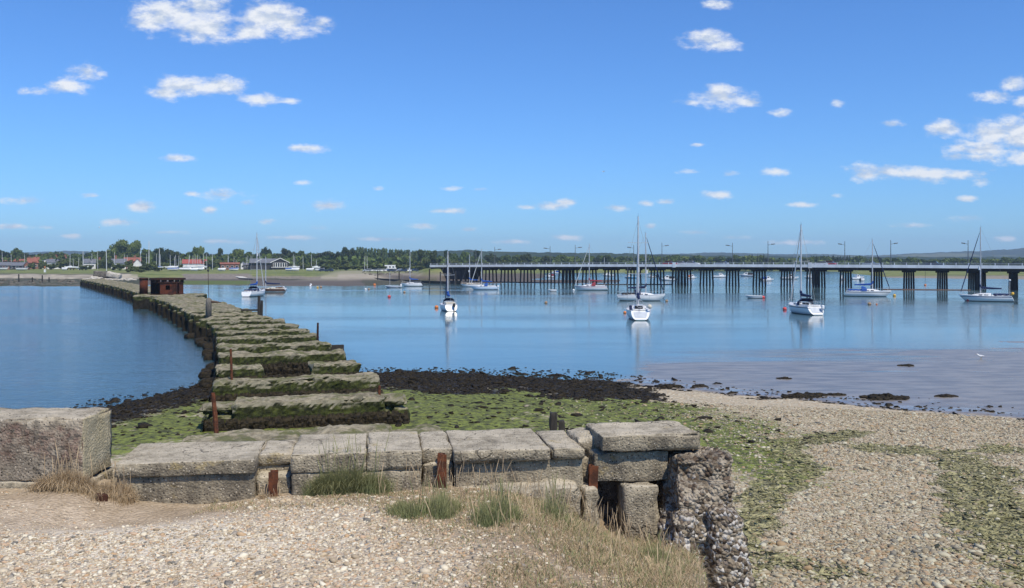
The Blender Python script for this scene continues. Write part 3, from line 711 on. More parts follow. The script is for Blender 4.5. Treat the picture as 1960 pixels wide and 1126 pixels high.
# ------------------------------------------------------------------ rough blocks
def rough_block(x0, x1, y0, y1, z0, z1, step=0.1, rad=0.05, amp=0.03, freq=2.0, seed=0, fn=None, fine=0.35, chip=0.0):
    """rounded, eroded block of concrete as (verts, quads)"""
    sx, sy, sz = x1 - x0, y1 - y0, z1 - z0
    r = min(rad, sx / 2.1, sy / 2.1, sz / 2.1)
    def cuts(a, b):
        n = max(1, int(round((b - a - 2 * r) / step)))
        return [a, a + 0.35 * r] + [a + r + (b - a - 2 * r) * i / n for i in range(n + 1)] + [b - 0.35 * r, b]
    gx_, gy_, gz_ = cuts(x0, x1), cuts(y0, y1), cuts(z0, z1)
    nx, ny, nz = len(gx_) - 1, len(gy_) - 1, len(gz_) - 1
    idx, vs, fs = {}, [], []
    def vid(i, j, k):
        key = (i, j, k)
        if key not in idx: idx[key] = len(vs); vs.append((i, j, k))
        return idx[key]
    for i in range(nx):
        for j in range(ny):
            fs.append((vid(i,j,0), vid(i,j+1,0), vid(i+1,j+1,0), vid(i+1,j,0)))
            fs.append((vid(i,j,nz), vid(i+1,j,nz), vid(i+1,j+1,nz), vid(i,j+1,nz)))
    for i in range(nx):
        for k in range(nz):
            fs.append((vid(i,0,k), vid(i+1,0,k), vid(i+1,0,k+1), vid(i,0,k+1)))
            fs.append((vid(i,ny,k), vid(i,ny,k+1), vid(i+1,ny,k+1), vid(i+1,ny,k)))
    for j in range(ny):
        for k in range(nz):
            fs.append((vid(0,j,k), vid(0,j,k+1), vid(0,j+1,k+1), vid(0,j+1,k)))
            fs.append((vid(nx,j,k), vid(nx,j+1,k), vid(nx,j+1,k+1), vid(nx,j,k+1)))
    out = []
    off = Vector((seed * 7.31, seed * 3.7, seed * 1.9))
    for (i, j, k) in vs:
        p = Vector((gx_[i], gy_[j], gz_[k]))
        c = Vector((min(max(p.x, x0 + r), x1 - r), min(max(p.y, y0 + r), y1 - r), min(max(p.z, z0 + r), z1 - r)))
        d = p - c
        nrm = d.normalized() if d.length > 1e-6 else Vector((0, 0, 1))
        p = c + nrm * r
        q = p + off
        a = amp * mnoise.fractal(q * freq, 1.0, 2.0, 4) + amp * fine * mnoise.noise(q * freq * 7)
        p = p + nrm * a
        if chip and sorted((abs(nrm.x), abs(nrm.y), abs(nrm.z)))[1] > 0.25:
            p = p - nrm * chip * max(0.0, mnoise.fractal(q * 2.3 + Vector((9, 4, 2)), 0.8, 2.1, 4) * 1.6 - 0.05)
        if fn: p = Vector(fn(p, nrm))
        out.append(tuple(p))
    return out, fs
def block_obj(name, mat, parent, *a, smooth=True, **k):
    mb = MB(); mb.add(*rough_block(*a, **k))
    return mb.build(name, mat, parent, smooth and mat is not M['pier'])

# ------------------------------------------------------------------ abutment wall in the foreground
WROT = math.atan(K_WALL)
def ws(px):
    k = (px - CX) / FPX
    x = k * (Y_WALL - K_WALL * X_WALL) / (1 - K_WALL * k)
    return (x - X_WALL) / math.cos(WROT)
def wz(px, py):
    k = (px - CX) / FPX
    x = k * (Y_WALL - K_WALL * X_WALL) / (1 - K_WALL * k)
    return H - (py - HY) * wall_y(x) / FPX
wall = empty('abutment_wall', (X_WALL, Y_WALL, 0), WROT)
tag(wall, 'long low broken concrete abutment wall with pale coping and rusty rails set in its face', 'wall')
def wb(name, pa, pb, t0, t1, z0, z1, mat='conc', **k):
    kw = dict(step=0.045, rad=0.014, amp=0.009, freq=2.6, seed=random.random() * 20, chip=0.022); kw.update(k)
    return block_obj(name, M[mat], wall, ws(pa), ws(pb), t0, t1, z0, z1, **kw)
# body behind everything, then the stepped face
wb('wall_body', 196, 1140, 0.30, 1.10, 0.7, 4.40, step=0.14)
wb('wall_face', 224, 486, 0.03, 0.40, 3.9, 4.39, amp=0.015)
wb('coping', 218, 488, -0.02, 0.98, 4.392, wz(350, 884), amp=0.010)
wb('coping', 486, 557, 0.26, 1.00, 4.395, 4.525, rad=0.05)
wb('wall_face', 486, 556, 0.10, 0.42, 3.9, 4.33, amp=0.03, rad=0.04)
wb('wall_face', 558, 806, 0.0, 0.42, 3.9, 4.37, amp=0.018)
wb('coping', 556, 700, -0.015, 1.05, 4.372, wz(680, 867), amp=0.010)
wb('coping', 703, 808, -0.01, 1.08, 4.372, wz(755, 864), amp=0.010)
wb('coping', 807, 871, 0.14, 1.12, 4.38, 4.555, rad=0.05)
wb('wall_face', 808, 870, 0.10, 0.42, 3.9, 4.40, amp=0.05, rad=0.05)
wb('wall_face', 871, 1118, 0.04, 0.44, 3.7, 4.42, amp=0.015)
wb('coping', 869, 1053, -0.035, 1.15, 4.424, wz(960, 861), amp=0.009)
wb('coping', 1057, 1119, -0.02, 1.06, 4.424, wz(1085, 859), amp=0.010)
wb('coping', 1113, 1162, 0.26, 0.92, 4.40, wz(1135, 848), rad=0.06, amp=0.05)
wb('broken_slab', 1150, 1337, -0.05, 0.74, wz(1240, 861), wz(1240, 831), step=0.05, rad=0.02, amp=0.02)
wb('wall_face', 1118, 1150, 0.20, 0.5, 3.2, 4.40, mat='conc', amp=0.06, rad=0.05)
wb('recessed_face', 1138, 1282, 0.035, 1.10, wz(1240, 922), wz(1240, 866), mat='conc', amp=0.025, step=0.05)
wb('recessed_face', 1130, 1300, 0.42, 1.10, 0.8, wz(1240, 920), mat='conc_dark', amp=0.04, step=0.07)
wb('footing_ledge', 880, 1108, -0.22, 0.1, 3.6, wz(1000, 926), amp=0.05, rad=0.06)
wb('footing_block', 1186, 1254, -0.20, 0.22, 2.9, wz(1220, 921), amp=0.05, rad=0.07)
wb('footing_block', 1113, 1147, -0.10, 0.22, 3.2, wz(1130, 930), amp=0.06, rad=0.07)
def crag(p, n):
    q = Vector(p)
    lo = max(0.0, min(1.0, (4.35 - q.z) / 0.9))
    w = mnoise.cell(q * 16.0) * 0.022 + mnoise.fractal(q * 1.5, 0.9, 2.1, 3) * 0.10 + mnoise.fractal(q * 5.0, 0.8, 2.0, 4) * (0.02 + 0.05 * lo)
    return q + Vector(n) * w + Vector((0.05 * math.sin(q.z * 3.0) + 0.03 * lo, -0.16 * lo - (0.10 if n[1] < -0.5 and q.z < 4.2 else 0), 0))
def shell_mat():
    n = NT('oyster_encrusted_concrete')
    p = n.sep(n.pos)
    v = n.voro(n.pos, 24); c = n.sep(v.outputs['Color'])
    f = n.noise(n.pos, 5, 6, 0.7); fine = n.noise(n.pos, 40, 4)
    base = n.mix(n.rng(f, 0.38, 0.62), (0.13, 0.098, 0.065), (0.40, 0.335, 0.245))
    pale = n.mix(fine, (0.40, 0.36, 0.31), (0.68, 0.65, 0.60))
    low = n.rng(n.math('ADD', p[2], n.math('MULTIPLY', n.math('SUBTRACT', f, 0.5), 1.6)), 4.30, 3.6)
    m = n.math('MULTIPLY', n.math('GREATER_THAN', n.math('ADD', c[0], n.math('MULTIPLY', n.math('SUBTRACT', f, 0.5), 0.8)), 0.60), n.rng(low, 0, 1, 0.10, 0.9))
    col = n.mix(m, base, pale)
    col = n.mix(n.math('MULTIPLY', n.math('LESS_THAN', c[1], 0.25), 0.8), col, (0.085, 0.055, 0.035))
    hh = n.math('ADD', n.math('MULTIPLY', v.outputs['Distance'], -1.0), n.math('MULTIPLY', fine, 0.4))
    return n.done(col, 0.85, n.bump(hh, 1.0, 0.05), 0.3)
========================
- Objective
Only the lines from the one with "wz(350, 884), amp=0.010)" to the one with "wz(1085, 859), amp=0.010)" are wanted; extract them exactly, both ends included.

- Answer for this exercise
wb('coping', 218, 488, -0.02, 0.98, 4.392, wz(350, 884), amp=0.010)
wb('coping', 486, 557, 0.26, 1.00, 4.395, 4.525, rad=0.05)
wb('wall_face', 486, 556, 0.10, 0.42, 3.9, 4.33, amp=0.03, rad=0.04)
wb('wall_face', 558, 806, 0.0, 0.42, 3.9, 4.37, amp=0.018)
wb('coping', 556, 700, -0.015, 1.05, 4.372, wz(680, 867), amp=0.010)
wb('coping', 703, 808, -0.01, 1.08, 4.372, wz(755, 864), amp=0.010)
wb('coping', 807, 871, 0.14, 1.12, 4.38, 4.555, rad=0.05)
wb('wall_face', 808, 870, 0.10, 0.42, 3.9, 4.40, amp=0.05, rad=0.05)
wb('wall_face', 871, 1118, 0.04, 0.44, 3.7, 4.42, amp=0.015)
wb('coping', 869, 1053, -0.035, 1.15, 4.424, wz(960, 861), amp=0.009)
wb('coping', 1057, 1119, -0.02, 1.06, 4.424, wz(1085, 859), amp=0.010)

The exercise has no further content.